An experimental prototype of a KV tank with 90 mm of armour is being developed at the Kirov factory, (order number 1288-495ss) that uses the same configuration as the KV-1, aside from the gun. The factory tests are producing satisfactory results. 
Based on this, it is possible for the Chelyabinsk Tractor Factory to, starting with January 1st 1942, begin producing KV tanks with 90 mm of armour and 76.2 mm model 1940 guns. 
This decision will allow for:
  1. Increasing the second manufacturing base for powerful tanks.
  2. Production of spare parts for existing KV-1 and KV-2 tanks.
Please confirm these developments.

Marshal of the Soviet Union G. Kulik."

However, as the war went on, it became abundantly clear that heavily armoured tanks were to be replaced with fast ones, and powerful expensive new guns were not needed.

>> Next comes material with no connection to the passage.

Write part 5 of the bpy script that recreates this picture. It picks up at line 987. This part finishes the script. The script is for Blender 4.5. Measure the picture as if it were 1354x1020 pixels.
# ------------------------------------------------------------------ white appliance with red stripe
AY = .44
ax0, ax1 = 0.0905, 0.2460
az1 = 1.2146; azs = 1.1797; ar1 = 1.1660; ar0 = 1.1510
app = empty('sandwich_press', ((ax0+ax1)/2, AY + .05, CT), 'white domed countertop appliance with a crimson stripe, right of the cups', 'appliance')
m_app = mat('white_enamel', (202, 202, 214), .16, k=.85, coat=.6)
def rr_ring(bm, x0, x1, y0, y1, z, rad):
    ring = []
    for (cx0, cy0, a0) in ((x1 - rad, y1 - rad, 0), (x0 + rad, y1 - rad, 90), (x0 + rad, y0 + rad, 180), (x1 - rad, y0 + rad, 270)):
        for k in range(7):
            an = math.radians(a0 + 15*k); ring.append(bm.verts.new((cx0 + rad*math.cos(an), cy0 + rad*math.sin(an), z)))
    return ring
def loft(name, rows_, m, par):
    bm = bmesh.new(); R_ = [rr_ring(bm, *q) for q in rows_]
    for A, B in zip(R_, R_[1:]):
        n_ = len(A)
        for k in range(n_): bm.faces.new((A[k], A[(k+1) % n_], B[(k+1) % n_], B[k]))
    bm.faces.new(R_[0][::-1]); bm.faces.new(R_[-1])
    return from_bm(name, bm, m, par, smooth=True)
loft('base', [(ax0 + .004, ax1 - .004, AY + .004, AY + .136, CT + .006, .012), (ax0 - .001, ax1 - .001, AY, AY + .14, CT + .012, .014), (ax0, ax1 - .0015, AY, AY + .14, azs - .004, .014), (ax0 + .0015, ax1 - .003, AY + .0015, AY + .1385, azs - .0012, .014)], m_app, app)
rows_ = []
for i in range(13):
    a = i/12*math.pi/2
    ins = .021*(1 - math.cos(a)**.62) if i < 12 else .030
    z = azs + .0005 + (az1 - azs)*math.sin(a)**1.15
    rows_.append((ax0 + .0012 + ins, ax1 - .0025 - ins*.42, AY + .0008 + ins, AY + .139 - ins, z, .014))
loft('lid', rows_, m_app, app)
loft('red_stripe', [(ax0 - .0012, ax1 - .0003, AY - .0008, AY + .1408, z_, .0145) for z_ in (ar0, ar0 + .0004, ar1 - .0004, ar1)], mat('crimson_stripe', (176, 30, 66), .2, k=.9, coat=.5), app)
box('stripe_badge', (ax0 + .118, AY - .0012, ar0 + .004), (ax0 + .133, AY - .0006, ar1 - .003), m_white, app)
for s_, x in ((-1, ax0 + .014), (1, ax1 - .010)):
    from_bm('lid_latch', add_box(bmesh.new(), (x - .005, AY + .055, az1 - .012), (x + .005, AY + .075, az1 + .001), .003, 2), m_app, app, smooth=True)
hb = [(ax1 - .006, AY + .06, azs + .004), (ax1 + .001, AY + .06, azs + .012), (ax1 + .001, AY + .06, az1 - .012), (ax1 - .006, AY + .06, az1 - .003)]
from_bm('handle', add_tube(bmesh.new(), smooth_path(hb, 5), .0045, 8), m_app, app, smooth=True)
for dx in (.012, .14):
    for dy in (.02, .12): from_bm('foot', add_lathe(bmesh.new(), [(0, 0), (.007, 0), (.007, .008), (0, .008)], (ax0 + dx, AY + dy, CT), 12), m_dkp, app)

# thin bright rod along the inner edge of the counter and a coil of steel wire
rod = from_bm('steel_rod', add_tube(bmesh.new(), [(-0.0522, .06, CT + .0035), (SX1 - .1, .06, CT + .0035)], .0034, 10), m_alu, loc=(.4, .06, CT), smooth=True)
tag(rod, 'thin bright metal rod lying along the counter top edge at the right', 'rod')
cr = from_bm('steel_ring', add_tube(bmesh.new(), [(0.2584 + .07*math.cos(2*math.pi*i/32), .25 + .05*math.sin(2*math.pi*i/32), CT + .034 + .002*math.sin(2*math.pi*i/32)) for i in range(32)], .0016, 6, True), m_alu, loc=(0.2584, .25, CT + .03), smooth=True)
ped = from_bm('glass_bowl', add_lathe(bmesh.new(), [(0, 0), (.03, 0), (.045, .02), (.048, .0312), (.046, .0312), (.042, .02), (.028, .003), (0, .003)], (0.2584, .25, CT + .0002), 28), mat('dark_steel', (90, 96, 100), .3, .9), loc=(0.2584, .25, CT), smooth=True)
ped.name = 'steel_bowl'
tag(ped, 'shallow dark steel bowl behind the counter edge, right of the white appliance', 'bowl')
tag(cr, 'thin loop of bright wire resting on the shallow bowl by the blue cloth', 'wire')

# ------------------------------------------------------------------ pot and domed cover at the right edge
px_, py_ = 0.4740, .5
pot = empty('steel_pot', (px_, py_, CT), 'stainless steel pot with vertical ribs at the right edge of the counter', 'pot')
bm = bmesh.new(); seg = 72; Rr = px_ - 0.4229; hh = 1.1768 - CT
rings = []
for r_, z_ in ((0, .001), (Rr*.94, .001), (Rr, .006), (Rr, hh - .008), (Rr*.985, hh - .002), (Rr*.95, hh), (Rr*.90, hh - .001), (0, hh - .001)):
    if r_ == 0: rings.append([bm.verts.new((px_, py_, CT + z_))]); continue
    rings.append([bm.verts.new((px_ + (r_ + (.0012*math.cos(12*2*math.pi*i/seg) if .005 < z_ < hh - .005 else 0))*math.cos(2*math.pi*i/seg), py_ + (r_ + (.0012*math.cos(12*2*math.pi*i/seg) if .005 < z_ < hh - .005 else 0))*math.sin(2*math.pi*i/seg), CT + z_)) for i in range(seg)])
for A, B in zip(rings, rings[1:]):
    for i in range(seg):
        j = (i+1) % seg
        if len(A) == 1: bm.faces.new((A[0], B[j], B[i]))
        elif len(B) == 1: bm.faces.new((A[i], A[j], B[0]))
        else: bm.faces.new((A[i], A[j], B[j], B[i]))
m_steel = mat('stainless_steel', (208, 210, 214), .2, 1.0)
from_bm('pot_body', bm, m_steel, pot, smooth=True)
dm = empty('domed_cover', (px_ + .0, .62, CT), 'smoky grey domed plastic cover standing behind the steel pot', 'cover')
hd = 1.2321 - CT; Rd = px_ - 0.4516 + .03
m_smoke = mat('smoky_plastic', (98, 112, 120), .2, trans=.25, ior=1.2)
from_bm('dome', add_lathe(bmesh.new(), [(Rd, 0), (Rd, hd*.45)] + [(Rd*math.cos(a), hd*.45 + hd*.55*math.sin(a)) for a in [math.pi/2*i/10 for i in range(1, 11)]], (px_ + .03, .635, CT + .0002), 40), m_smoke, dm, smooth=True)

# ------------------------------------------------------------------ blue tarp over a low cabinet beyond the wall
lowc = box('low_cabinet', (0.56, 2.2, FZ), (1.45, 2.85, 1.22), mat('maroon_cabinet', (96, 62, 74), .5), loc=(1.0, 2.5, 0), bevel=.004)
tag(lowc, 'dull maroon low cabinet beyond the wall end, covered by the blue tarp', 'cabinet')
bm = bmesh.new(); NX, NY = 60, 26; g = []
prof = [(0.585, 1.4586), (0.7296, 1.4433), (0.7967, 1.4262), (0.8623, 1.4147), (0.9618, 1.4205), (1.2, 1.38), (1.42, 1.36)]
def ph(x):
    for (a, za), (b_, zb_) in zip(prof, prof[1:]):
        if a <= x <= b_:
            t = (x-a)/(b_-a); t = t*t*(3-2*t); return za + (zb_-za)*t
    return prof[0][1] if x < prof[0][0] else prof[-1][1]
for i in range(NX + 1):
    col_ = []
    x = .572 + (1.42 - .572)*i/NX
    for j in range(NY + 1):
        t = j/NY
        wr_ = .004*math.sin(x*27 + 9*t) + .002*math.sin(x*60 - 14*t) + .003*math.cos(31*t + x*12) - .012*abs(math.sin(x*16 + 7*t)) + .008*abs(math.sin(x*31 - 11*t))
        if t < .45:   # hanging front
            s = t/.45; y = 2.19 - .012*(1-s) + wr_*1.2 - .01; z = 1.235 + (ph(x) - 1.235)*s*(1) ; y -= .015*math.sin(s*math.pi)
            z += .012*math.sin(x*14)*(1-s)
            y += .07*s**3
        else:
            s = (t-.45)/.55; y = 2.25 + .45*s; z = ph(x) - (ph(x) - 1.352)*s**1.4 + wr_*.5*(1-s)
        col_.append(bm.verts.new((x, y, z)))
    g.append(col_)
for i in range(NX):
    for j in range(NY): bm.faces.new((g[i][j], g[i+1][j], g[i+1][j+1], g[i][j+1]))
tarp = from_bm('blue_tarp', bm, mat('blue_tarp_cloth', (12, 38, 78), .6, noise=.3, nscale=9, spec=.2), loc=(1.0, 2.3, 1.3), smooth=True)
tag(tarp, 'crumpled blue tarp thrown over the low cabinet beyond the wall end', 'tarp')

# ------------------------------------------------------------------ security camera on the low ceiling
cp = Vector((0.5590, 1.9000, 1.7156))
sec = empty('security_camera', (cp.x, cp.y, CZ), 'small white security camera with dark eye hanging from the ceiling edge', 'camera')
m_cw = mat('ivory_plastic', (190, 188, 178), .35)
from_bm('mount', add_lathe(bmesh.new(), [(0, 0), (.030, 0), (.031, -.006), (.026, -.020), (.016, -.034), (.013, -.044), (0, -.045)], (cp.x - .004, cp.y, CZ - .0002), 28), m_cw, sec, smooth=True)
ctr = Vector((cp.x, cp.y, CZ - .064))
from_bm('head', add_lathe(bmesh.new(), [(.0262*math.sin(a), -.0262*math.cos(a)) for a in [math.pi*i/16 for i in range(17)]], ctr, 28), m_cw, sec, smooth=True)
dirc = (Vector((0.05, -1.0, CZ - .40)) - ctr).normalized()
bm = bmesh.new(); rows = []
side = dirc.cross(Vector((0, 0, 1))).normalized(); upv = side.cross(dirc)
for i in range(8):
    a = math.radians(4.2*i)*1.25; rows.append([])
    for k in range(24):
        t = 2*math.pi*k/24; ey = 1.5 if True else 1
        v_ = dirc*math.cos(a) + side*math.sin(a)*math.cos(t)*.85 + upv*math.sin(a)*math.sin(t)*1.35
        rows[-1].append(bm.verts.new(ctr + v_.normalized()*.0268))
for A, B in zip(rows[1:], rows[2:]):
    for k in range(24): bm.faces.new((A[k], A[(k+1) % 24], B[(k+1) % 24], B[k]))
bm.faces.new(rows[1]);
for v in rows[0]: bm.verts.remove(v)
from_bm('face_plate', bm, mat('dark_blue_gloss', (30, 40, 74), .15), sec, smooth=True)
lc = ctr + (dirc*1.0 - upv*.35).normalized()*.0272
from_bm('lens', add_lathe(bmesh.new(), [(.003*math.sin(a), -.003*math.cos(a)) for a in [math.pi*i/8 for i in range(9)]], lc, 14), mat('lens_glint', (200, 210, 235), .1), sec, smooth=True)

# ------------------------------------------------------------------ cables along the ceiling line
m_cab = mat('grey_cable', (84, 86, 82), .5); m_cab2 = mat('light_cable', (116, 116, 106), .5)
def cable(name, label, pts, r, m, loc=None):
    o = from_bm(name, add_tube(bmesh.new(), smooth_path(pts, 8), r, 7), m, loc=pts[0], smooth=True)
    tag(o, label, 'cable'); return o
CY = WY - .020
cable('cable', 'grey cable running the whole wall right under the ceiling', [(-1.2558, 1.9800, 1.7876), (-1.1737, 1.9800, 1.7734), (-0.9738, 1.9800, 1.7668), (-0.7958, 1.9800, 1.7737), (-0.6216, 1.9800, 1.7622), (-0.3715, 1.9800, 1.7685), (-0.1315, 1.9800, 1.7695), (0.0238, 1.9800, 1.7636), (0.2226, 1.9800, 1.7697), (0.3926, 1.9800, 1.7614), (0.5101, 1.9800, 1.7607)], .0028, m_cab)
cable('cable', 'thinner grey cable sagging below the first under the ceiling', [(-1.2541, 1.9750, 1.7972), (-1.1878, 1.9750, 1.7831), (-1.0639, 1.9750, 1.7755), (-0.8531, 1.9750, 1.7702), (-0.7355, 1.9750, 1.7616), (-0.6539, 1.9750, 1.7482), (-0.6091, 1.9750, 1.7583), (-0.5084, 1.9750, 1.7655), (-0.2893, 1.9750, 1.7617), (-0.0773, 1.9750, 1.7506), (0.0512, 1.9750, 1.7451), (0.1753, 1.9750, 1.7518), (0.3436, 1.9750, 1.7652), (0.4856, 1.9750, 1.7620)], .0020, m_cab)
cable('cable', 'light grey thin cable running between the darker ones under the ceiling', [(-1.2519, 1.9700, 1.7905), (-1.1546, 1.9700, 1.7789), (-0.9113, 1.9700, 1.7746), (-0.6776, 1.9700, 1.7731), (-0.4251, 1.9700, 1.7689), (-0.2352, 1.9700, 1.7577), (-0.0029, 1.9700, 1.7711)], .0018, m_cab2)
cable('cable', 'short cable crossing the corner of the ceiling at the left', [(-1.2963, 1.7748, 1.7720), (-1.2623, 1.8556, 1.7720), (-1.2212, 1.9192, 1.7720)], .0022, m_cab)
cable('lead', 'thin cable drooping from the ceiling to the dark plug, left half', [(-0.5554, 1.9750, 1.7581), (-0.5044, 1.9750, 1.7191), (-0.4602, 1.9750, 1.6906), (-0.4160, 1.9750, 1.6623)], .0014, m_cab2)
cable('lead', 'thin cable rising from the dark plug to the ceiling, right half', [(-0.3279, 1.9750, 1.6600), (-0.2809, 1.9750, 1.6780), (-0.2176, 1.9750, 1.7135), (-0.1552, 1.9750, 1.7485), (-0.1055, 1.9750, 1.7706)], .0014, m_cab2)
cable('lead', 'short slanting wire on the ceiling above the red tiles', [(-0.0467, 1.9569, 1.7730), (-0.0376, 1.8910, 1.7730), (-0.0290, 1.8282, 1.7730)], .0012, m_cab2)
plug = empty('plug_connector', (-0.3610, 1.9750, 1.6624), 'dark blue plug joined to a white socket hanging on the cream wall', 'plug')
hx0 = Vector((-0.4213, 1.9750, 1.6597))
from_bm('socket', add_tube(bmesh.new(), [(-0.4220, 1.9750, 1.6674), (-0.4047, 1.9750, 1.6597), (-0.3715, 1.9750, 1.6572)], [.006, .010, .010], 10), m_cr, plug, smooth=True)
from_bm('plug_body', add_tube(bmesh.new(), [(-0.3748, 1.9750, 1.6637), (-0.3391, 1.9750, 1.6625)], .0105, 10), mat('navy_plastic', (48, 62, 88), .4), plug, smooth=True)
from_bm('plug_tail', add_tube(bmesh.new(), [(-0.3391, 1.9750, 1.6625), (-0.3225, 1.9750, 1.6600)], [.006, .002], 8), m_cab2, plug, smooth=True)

The upgraded version of the KV-1, the KV-1S, had less armour, and not more. Later KVs with the numbers 6 through 12 were either KV-1 tanks with modified armament or, in the case of the KV-7, a radically different vehicle.


  1. I wish someone would update the English wikipedia with all of that KV-X information.

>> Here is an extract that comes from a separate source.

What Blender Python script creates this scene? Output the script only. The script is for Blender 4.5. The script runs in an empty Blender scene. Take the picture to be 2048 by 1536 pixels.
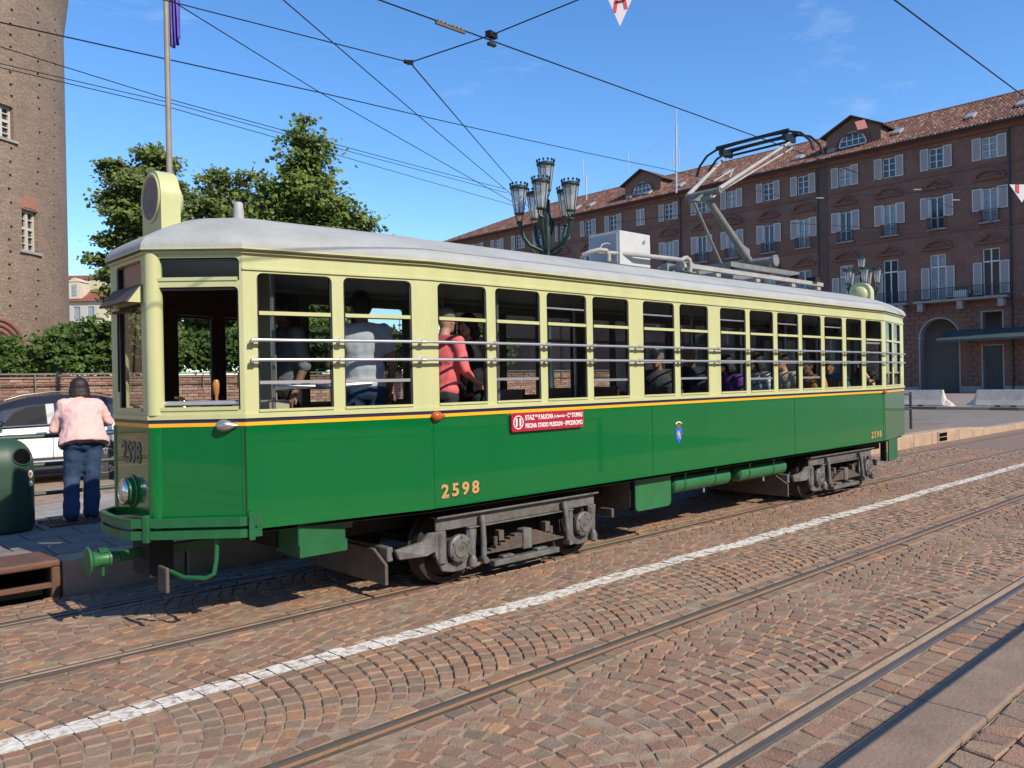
import bpy, bmesh, math, random
import numpy as np
from mathutils import Vector, Matrix
R = math.radians
random.seed(7); rng = np.random.default_rng(7)
scene = bpy.context.scene
COL = scene.collection

# ---------------------------------------------------------------- camera
F_PX, YAW, PITCH, ROLL, CAM_H = 1632.0, R(43.1), R(-0.16), R(-1.1), 1.77
fwd = Vector((math.sin(YAW)*math.cos(PITCH), math.cos(YAW)*math.cos(PITCH), math.sin(PITCH)))
rgt = Vector((math.cos(YAW), -math.sin(YAW), 0.0)); upv = rgt.cross(fwd)
rgt, upv = rgt*math.cos(ROLL)+upv*math.sin(ROLL), upv*math.cos(ROLL)-rgt*math.sin(ROLL)
CAM = Vector((0, 0, CAM_H))
cd = bpy.data.cameras.new('camera'); cam = bpy.data.objects.new('camera', cd); COL.objects.link(cam)
cd.sensor_width = 36.0; cd.lens = 36.0*F_PX/2048.0; cd.clip_start = 0.05; cd.clip_end = 3000
cam.matrix_world = Matrix(((rgt.x, upv.x, -fwd.x, CAM.x), (rgt.y, upv.y, -fwd.y, CAM.y), (rgt.z, upv.z, -fwd.z, CAM.z), (0, 0, 0, 1)))
scene.camera = cam
def at(x, y, depth):            # a place in the world seen at photo position x, y, so many metres away
    return CAM + (fwd + rgt*((x-1024)/F_PX) - upv*((y-768)/F_PX))*depth

# ---------------------------------------------------------------- light
SUN = Vector((0.10, -1.0, 0.80)).normalized()          # towards the sun
world = bpy.data.worlds.new('World'); scene.world = world; world.use_nodes = True
wn, wl = world.node_tree.nodes, world.node_tree.links
bg = wn['Background']
sky = wn.new('ShaderNodeTexSky'); sky.sky_type = 'NISHITA'; sky.sun_disc = False
sky.sun_elevation = math.asin(SUN.z); sky.sun_rotation = math.atan2(SUN.x, SUN.y)
sky.air_density = 1.0; sky.dust_density = 0.15; sky.ozone_density = 4.0
tc = wn.new('ShaderNodeTexCoord'); mp = wn.new('ShaderNodeMapping'); mp.inputs['Scale'].default_value = (1.6, 3.2, 9.0)
mp.inputs['Rotation'].default_value = (0.2, 0.25, 0.6)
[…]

    1. Agreed. The same should go for IS tanks too. Right now I prefer Google-translated Russian articles over the English ones, they are much more informative.

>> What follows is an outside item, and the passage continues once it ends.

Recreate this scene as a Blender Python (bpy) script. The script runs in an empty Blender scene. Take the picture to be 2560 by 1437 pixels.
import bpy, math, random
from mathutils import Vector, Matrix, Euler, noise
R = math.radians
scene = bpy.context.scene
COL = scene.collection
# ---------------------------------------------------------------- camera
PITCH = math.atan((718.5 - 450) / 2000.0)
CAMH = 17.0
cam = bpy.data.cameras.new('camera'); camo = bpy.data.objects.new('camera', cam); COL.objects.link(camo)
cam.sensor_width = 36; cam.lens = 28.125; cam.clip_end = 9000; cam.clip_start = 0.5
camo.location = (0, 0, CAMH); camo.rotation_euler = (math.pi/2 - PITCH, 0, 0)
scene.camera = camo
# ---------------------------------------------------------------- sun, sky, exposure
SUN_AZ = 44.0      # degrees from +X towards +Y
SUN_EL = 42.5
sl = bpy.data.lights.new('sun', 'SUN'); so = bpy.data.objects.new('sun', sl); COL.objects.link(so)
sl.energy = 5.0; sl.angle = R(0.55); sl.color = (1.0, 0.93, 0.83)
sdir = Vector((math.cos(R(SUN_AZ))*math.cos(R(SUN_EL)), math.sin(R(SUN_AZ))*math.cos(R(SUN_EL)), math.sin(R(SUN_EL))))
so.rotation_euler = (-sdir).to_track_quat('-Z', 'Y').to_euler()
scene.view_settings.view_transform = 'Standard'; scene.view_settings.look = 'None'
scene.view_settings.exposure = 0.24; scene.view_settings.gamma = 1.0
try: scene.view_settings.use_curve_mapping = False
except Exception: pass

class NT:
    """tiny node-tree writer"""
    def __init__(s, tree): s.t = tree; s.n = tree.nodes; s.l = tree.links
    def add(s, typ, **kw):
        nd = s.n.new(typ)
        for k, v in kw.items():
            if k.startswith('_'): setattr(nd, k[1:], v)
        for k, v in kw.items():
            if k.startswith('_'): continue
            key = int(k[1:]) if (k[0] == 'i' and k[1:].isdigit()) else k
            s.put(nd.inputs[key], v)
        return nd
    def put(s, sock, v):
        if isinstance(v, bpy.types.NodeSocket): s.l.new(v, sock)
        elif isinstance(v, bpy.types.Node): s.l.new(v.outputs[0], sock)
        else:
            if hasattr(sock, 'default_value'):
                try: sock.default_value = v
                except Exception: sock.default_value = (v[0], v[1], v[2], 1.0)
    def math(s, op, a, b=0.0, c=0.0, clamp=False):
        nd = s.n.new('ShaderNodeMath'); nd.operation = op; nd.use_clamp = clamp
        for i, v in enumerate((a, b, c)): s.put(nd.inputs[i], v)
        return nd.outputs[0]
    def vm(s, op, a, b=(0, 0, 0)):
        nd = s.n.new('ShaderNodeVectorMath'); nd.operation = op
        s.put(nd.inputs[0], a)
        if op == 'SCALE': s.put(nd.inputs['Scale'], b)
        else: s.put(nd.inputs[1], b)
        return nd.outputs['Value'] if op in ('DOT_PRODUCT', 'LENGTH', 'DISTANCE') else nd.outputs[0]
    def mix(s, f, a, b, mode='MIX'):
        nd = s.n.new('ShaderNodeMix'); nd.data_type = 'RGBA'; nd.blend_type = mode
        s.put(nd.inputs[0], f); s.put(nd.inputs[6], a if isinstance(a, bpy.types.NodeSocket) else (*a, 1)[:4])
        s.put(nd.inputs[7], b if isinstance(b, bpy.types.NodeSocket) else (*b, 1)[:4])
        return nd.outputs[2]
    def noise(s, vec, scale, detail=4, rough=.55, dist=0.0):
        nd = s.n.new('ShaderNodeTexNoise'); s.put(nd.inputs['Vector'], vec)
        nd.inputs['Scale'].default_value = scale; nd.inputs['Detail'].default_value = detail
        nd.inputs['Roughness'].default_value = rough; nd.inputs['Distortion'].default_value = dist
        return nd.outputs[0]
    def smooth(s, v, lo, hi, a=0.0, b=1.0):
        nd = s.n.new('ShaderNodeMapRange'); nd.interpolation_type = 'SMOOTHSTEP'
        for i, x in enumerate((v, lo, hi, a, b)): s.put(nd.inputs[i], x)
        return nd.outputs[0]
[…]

    2. I have a series of three IS articles drafted. You'll probably not see them for a while, since I have about 20 other articles sitting around.

  2. Hmmm, one would wonder - german tanks (those 100 ton pre-Maus and more) weighted more and had less armors. Maybe russian guns were lighter?

    Also this catched my interest:
    90 mm thick armour that is hardened by high frequency electric current is equivalent to 100-110 mm of armour.

    Never heard of this before.

    1. Anything that used the arrangement of transmission in the front and engine in the back wasted internal volume and was duly larger and heavier for its guns-and-armour payload, all other things being equal. And I'm under the impression the petrol-electric concept Porsche was so fixated on had comparable issues due to the size and weight of all the electrical machinery.

  3. Oooh! A cameo from everybody's favourite incompetent moron, Grigoriy Kulik!